Margaret Heffernan, a former BBC producer and CEO of several multi-media companies, writes about this very human tendency in her book “Willful Blindness.” Yesterday, the Toronto Star carried an article on her book, and on the pitfalls of denial. I read it, and I thought “Wow! She’s dead on. That’s the perfect name for the self-sabotage of “survival by denial.”

To be honest, the subject fascinates me, so much so that the idea figures prominently in some of my writing. Years ago, I wrote a small piece on a woman whose life was built around “willful blindness.” It’s short and a little rough – never published – but I’m including it here.

SMALL MERCIES

Lorraine has learned to be grateful for lies.

She isn’t sure when it happened, for it was without her knowing; perhaps while she slept years of half-sleep laced with worry. It wasn’t always that way. Once, she demanded truth and would accept nothing less. She faced reality without flinching; watched the brutality of war and the viciousness of violence objectively, an emotionless observer; then went on with her day, her veneer unscathed.

Her entire world gleamed then. Her floors reflected satin images and her appliances gleamed. She clipped recipes from homemaker magazines and devised clever filing systems to catalogue them. Bills were paid the day they arrived, not days late.
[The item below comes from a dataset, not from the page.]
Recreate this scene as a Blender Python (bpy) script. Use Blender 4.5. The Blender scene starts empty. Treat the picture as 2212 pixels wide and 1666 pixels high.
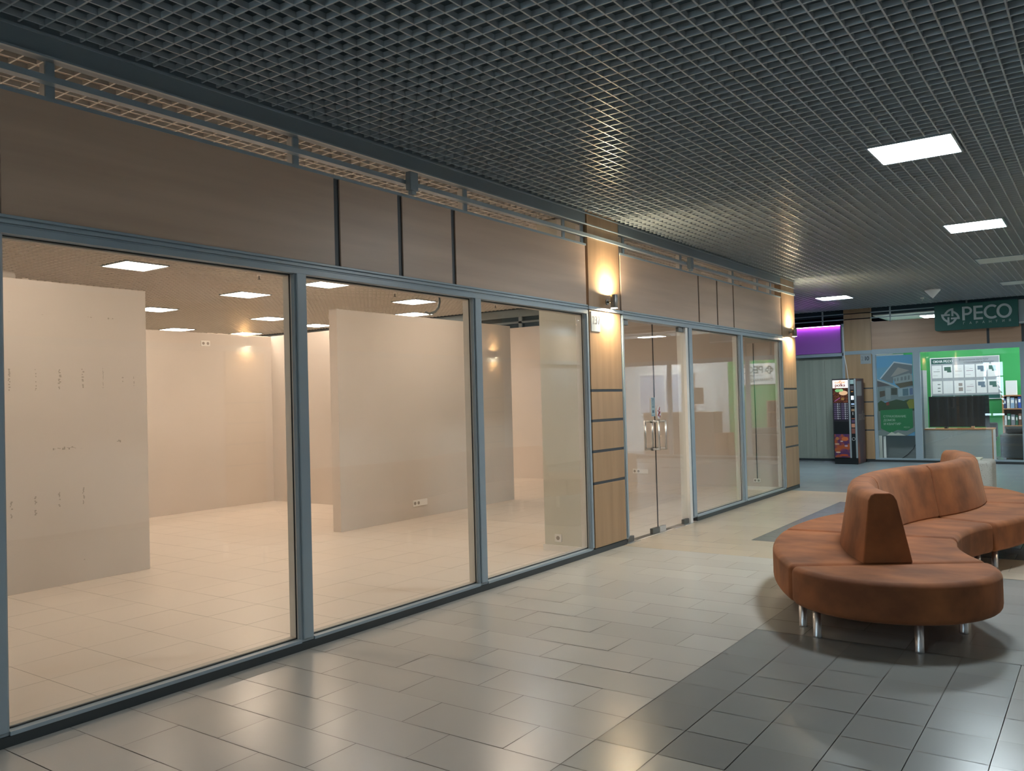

She ironed clothes straight from the dryer, before they were needed. In afternoons, while her babies slept, she sat outside, next to a vibrant climbing rose bush, and wrote long, gossipy letters to distant friends, or read sweeping historical romances with predictable happy endings. She nibbled fresh-baked scones and drank tea from a favourite china cup. Her world was free from blemish, her sleep peaceful, her vision nothing but blue skies.

Now, Lorraine mourns the loss of those times. Optimism has blurred to delusion, fairness to blindness, and she treads on ground that threatens to collapse beneath her feet. Nerves jolt at the first midnight ring of the phone. She flinches at the start of a harsh word and avoids the eyes of those she fears to understand. If the enemy is not seen, it is not there. Evidence stays buried, her gaze averted from that which she cannot bear to know.

Instead, Lorraine nods in agreement to half-truths, the small mercies meant to reassure her. She realizes, but does not acknowledge their feeble attempts at deception, necessary to protect the fragile illusion of her perfect world.

Lorraine has learned to be grateful for their lies.